To all intents and purposes a camera sensor records the number of photons that reach it, in a linear manner – the charge accumulated on the sensor is directly proportional to the quantity of light arriving on it.
If we keep this data linear for as long as possible during processing (scene-referred means that the image data remains linked to the actual real-world data in the scene), we can use simpler algorithms to make adjustments to the image in a way that is more predictable and physically accurate. For example adjusting the exposure simply adds light to the scene (as if more photons had been received on the sensor). It turns out that we can do a lot of other stuff as well that both looks better and uses simpler maths, by keeping the data linear for as long as possible.
We do need to perform non-linear tone mapping operations on the image eventually in order to squeeze it into the display-referred space and make a pleasing “filmic” image. However, these non-linear operations mean we can no longer make such simple physical assumptions in later modules (we aren’t “counting photons” any more), so we do this tone mapping as the final step (where possible).
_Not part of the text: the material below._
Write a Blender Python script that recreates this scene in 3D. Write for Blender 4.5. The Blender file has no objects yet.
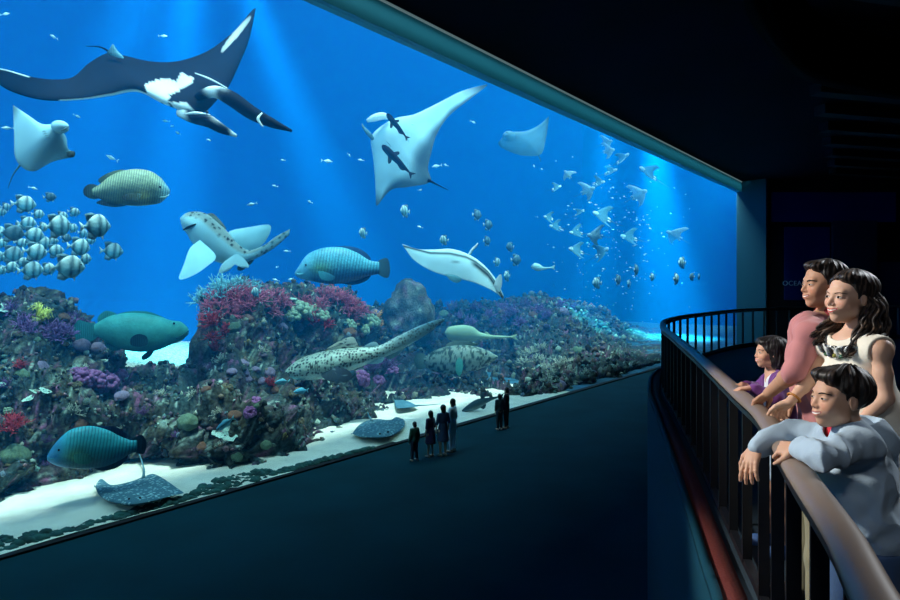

Display referred processing on the other hand, discards this physicality as early as possible in the pipeline, performing non-linear operations on the image to make it “start off looking good”, and making further adjustments on top of this tone mapping. This makes it much harder to process the image in subsequent modules due to the loss of linearity - the maths is hard and often if you push modules too far, they quickly start to look “wrong”. AIUI the movie industry works almost entirely in scene-referred space when processing images and when creating visual effects because in this linear space it’s much easier to build physically realistic models that look good.
(caveat – I’m not an expert on this so some of the details might not be entirely accurate – I try to listen to smart people and hopefully understand most of what I hear)
Take another look at the graph I shared… not only how clipping happens and the impact on channels but also how it could introduce a hue shift…Using display referred you are setting 0 and 1 in the display space from the outset. You can push and pull in that non linear space and end up recreating highlights that you push beyond those limits but data are clipped . In scene referred you push and pull in linear space proportional to the scene in 32bit for and only do the mapping down to the display after most of the editing is done.